>>>

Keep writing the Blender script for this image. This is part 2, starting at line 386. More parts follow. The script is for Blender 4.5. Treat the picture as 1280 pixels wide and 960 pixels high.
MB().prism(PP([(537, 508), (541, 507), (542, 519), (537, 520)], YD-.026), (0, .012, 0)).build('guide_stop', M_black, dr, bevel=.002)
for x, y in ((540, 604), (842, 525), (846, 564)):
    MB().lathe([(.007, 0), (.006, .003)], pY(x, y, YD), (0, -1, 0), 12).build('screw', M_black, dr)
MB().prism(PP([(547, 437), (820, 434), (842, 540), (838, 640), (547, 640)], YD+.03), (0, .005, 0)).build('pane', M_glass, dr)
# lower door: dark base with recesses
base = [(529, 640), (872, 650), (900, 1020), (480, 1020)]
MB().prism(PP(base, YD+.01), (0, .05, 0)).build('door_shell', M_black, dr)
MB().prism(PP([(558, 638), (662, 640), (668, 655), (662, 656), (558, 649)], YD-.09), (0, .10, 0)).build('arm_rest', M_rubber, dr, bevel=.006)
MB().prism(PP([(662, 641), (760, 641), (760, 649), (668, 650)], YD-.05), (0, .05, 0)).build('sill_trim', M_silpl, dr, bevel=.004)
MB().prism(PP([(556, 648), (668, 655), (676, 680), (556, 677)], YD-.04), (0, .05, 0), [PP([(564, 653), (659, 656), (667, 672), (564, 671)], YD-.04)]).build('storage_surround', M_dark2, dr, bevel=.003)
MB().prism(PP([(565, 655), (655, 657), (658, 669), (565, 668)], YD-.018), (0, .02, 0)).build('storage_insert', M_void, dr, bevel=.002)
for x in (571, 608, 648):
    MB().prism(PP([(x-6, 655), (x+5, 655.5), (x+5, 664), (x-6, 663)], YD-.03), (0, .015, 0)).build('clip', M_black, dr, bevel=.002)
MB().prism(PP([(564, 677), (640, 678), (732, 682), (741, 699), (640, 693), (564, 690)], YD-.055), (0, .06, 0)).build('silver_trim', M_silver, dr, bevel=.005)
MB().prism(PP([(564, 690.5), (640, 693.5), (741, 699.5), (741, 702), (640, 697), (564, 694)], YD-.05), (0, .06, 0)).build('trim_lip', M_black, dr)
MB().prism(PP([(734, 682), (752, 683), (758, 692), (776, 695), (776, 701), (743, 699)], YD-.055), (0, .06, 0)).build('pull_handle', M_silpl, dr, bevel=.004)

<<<

## YOUR OBJECTIVE
Write out the full listing, keeping every line exactly as it is.

## SOLUTION BELOW
Keep writing the Blender script for this image. This is part 2, starting at line 386. More parts follow. The script is for Blender 4.5. Treat the picture as 1280 pixels wide and 960 pixels high.
MB().prism(PP([(537, 508), (541, 507), (542, 519), (537, 520)], YD-.026), (0, .012, 0)).build('guide_stop', M_black, dr, bevel=.002)
for x, y in ((540, 604), (842, 525), (846, 564)):
    MB().lathe([(.007, 0), (.006, .003)], pY(x, y, YD), (0, -1, 0), 12).build('screw', M_black, dr)
MB().prism(PP([(547, 437), (820, 434), (842, 540), (838, 640), (547, 640)], YD+.03), (0, .005, 0)).build('pane', M_glass, dr)
# lower door: dark base with recesses
base = [(529, 640), (872, 650), (900, 1020), (480, 1020)]
MB().prism(PP(base, YD+.01), (0, .05, 0)).build('door_shell', M_black, dr)
MB().prism(PP([(558, 638), (662, 640), (668, 655), (662, 656), (558, 649)], YD-.09), (0, .10, 0)).build('arm_rest', M_rubber, dr, bevel=.006)
MB().prism(PP([(662, 641), (760, 641), (760, 649), (668, 650)], YD-.05), (0, .05, 0)).build('sill_trim', M_silpl, dr, bevel=.004)
MB().prism(PP([(556, 648), (668, 655), (676, 680), (556, 677)], YD-.04), (0, .05, 0), [PP([(564, 653), (659, 656), (667, 672), (564, 671)], YD-.04)]).build('storage_surround', M_dark2, dr, bevel=.003)
MB().prism(PP([(565, 655), (655, 657), (658, 669), (565, 668)], YD-.018), (0, .02, 0)).build('storage_insert', M_void, dr, bevel=.002)
for x in (571, 608, 648):
    MB().prism(PP([(x-6, 655), (x+5, 655.5), (x+5, 664), (x-6, 663)], YD-.03), (0, .015, 0)).build('clip', M_black, dr, bevel=.002)
MB().prism(PP([(564, 677), (640, 678), (732, 682), (741, 699), (640, 693), (564, 690)], YD-.055), (0, .06, 0)).build('silver_trim', M_silver, dr, bevel=.005)
MB().prism(PP([(564, 690.5), (640, 693.5), (741, 699.5), (741, 702), (640, 697), (564, 694)], YD-.05), (0, .06, 0)).build('trim_lip', M_black, dr)
MB().prism(PP([(734, 682), (752, 683), (758, 692), (776, 695), (776, 701), (743, 699)], YD-.055), (0, .06, 0)).build('pull_handle', M_silpl, dr, bevel=.004)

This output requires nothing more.